Fixada a observação no movimento das estruturas da societas rerum o cenário é, pois, o de mudança que se faz indicar no terreno dos fatos, como ilustra o conjunto de importantes reformas já introduzidas na vida econômica, a maioria delas de caráter irreversível. Contudo, se o olhar se desloca para o plano das ideias e das concepções do mundo, o curso da mudança, embora tenha havido nas últimas décadas uma altamente significativa expansão do estrato dos intelectuais nas universidades e nas atividades artísticas, definha e apresenta um cenário desalentador de mesmice e de pouca criatividade.

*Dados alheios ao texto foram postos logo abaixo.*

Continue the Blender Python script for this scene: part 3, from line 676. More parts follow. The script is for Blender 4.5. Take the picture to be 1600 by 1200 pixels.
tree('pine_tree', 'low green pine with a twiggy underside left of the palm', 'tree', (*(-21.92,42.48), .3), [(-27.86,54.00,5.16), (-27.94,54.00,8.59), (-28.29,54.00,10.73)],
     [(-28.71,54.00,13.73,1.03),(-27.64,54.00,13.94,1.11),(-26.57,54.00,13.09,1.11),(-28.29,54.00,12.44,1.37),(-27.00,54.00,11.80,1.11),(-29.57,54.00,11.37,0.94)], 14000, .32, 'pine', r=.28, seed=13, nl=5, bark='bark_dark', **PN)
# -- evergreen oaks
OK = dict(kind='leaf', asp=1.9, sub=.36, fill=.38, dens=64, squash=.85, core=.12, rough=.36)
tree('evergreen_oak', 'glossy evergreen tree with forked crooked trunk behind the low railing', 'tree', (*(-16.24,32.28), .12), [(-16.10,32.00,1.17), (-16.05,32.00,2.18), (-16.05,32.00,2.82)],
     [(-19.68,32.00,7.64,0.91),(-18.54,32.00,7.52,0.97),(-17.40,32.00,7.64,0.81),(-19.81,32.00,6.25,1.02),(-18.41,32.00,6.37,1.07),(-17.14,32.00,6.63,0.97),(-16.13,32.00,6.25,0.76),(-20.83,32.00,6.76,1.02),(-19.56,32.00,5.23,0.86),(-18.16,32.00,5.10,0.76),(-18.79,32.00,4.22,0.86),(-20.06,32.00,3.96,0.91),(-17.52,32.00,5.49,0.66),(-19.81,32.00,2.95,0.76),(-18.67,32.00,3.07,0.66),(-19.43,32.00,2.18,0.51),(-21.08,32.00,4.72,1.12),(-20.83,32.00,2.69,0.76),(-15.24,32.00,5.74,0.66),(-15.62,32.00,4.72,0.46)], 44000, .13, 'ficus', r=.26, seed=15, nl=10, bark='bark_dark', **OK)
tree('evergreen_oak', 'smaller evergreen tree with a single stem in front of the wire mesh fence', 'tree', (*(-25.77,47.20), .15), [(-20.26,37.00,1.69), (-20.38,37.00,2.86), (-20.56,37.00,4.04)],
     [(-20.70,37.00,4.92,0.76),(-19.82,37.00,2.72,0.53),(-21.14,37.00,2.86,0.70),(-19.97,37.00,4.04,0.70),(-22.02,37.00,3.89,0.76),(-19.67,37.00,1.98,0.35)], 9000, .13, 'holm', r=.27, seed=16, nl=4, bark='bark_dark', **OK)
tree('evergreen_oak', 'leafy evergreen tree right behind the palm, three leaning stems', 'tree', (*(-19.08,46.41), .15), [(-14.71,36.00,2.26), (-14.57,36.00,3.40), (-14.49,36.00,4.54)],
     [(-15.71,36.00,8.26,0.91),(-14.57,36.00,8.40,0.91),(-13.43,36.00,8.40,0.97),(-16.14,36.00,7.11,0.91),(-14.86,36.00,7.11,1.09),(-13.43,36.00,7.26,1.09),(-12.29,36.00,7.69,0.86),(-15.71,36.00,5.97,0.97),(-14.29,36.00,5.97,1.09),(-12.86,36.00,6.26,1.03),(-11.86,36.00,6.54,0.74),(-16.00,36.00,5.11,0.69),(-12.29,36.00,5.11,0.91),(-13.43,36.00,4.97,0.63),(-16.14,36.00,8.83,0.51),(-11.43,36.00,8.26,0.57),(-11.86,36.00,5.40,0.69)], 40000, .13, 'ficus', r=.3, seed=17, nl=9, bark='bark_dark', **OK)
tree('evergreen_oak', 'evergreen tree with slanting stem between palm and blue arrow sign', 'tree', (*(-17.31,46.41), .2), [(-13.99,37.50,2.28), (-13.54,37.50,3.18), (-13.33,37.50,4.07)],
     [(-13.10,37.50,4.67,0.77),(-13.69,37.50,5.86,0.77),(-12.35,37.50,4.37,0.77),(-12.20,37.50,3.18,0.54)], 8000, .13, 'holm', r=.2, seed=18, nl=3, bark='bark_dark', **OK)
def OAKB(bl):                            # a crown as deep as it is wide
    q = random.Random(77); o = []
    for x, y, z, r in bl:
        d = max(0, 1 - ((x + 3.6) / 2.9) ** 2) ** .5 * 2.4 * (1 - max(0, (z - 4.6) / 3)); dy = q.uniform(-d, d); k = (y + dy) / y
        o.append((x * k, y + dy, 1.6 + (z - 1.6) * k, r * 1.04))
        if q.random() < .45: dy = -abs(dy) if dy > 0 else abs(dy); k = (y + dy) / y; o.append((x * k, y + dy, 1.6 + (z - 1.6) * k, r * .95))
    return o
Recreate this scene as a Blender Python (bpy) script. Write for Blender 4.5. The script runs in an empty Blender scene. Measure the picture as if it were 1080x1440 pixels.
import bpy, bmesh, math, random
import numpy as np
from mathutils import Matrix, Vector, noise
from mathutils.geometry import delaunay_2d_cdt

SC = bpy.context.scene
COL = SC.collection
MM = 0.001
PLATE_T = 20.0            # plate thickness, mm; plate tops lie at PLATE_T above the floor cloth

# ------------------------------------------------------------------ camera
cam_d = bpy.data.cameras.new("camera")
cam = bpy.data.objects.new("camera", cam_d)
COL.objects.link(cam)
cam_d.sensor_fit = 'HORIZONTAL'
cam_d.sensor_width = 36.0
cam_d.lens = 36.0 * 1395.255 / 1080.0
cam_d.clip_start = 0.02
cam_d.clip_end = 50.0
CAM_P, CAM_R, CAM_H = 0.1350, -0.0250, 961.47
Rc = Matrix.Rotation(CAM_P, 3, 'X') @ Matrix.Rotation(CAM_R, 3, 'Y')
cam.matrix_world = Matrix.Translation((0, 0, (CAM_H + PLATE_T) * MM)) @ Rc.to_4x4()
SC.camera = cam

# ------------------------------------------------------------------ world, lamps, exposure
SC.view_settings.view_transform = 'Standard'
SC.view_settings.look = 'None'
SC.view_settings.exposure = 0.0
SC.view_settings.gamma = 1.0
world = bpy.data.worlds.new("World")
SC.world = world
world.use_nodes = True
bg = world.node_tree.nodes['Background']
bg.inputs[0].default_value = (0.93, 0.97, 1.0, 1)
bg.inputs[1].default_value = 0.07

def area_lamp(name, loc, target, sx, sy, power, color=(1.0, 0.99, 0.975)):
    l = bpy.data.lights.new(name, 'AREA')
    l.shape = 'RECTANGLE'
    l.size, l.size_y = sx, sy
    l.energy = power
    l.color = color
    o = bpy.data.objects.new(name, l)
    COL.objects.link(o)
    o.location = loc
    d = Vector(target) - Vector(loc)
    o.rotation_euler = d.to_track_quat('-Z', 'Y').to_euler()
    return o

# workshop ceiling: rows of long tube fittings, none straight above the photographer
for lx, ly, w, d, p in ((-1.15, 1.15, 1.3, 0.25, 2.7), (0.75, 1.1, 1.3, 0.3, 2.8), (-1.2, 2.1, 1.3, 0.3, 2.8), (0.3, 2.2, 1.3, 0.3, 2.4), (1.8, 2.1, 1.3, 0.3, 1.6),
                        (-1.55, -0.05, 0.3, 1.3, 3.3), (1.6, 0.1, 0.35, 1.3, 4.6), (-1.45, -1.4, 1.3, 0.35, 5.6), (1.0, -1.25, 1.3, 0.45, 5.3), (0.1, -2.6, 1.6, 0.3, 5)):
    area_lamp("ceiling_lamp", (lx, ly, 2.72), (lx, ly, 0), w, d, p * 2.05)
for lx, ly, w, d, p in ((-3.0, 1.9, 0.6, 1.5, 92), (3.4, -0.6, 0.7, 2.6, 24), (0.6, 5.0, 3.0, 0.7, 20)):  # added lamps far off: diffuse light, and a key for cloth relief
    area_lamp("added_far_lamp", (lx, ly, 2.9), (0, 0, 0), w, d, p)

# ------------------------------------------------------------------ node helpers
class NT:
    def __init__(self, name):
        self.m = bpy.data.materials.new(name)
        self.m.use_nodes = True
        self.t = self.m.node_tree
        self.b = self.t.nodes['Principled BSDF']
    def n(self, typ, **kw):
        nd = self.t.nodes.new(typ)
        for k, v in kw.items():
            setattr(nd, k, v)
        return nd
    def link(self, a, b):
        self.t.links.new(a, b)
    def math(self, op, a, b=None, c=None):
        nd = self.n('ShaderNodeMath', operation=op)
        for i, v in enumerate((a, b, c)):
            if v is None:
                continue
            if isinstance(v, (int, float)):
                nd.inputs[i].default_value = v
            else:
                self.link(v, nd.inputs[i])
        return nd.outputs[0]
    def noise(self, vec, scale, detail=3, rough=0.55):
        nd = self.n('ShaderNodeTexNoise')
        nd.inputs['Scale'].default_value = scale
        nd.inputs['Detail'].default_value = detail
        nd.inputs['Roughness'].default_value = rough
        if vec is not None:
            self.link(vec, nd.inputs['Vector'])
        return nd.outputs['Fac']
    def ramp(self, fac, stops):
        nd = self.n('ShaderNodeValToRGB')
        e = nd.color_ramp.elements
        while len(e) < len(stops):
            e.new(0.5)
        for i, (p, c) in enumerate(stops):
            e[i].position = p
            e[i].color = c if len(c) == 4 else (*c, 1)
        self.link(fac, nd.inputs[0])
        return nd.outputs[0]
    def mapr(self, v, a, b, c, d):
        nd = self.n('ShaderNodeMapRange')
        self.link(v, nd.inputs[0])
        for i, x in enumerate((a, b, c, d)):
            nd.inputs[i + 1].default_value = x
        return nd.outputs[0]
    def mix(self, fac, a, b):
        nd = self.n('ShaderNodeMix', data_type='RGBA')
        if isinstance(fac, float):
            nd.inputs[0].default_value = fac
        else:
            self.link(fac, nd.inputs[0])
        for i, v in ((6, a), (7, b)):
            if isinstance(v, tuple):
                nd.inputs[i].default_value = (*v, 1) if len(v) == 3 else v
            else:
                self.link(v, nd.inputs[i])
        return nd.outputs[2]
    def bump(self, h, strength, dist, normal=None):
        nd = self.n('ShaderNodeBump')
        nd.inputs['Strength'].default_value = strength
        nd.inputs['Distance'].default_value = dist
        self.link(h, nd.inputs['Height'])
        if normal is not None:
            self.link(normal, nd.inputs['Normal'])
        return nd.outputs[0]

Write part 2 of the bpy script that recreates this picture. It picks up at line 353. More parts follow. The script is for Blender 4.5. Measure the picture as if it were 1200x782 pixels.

Na economia, numa das sociedades mais desiguais do planeta, tivemos de esperar a notável obra de Thomas Piketty, de edição recente, para que a produção dos especialistas se voltasse para esse tema estratégico. Nas ciências sociais, desprendemo-nos da excelsa tradição que vinha de um Gilberto Freyre, de Florestan Fernandes, de Fernando Henrique Cardoso, de Raymundo Faoro, Roberto DaMatta, entre tantos nomes que se dedicaram a interpretar o País, para instalar em seu lugar os estudos identitários, que, embora importantes, certamente não têm a relevância do que foi o mainstream da reflexão disciplinar, tão necessário nesta hora em que se faz imperativa a busca de novos rumos.
O dilema perturbador de sempre no estudo das sociedades é o que importa mais para a observação, se a aranha ou a teia que ela tece, tal como na célebre metáfora com que Max Weber retrucou a um colega sobre suas diferenças com a teoria social de Karl Marx. A controvérsia sobre o tema provavelmente persistirá até o fim dos tempos, e esses mesmos gigantes do pensamento sempre oscilaram em suas respostas, ora favorecendo o papel do ator, ora dos fatos com que ele se enreda.
A grande transformação que a partir da Revolução de 1930 revolveu os fundamentos da sociedade brasileira, conduzindo-a do estágio agrário em que se encontrava para o urbano-industrial, foi antecedida por um intenso movimento de ideias nas elites intelectuais da época, de que são exemplares a obra de Euclides da Cunha, o tenentismo na juventude militar, a criação do Centro João Vital por intelectuais católicos, a Semana de Arte Moderna, em 1922, e a chegada, nesse mesmo ano, dos trabalhadores à cena política com a fundação do Partido Comunista.
O momento propício que experimentamos agora pode frustrar-se se os intelectuais - a aranha da metáfora de Weber - cederem ao ceticismo que ora grassa entre eles, abandonando de vez o exercício dos papéis de vanguarda com que marcaram a nossa trajetória como nação.
*Luiz Werneck Vianna é sociólogo, PUC-Rio.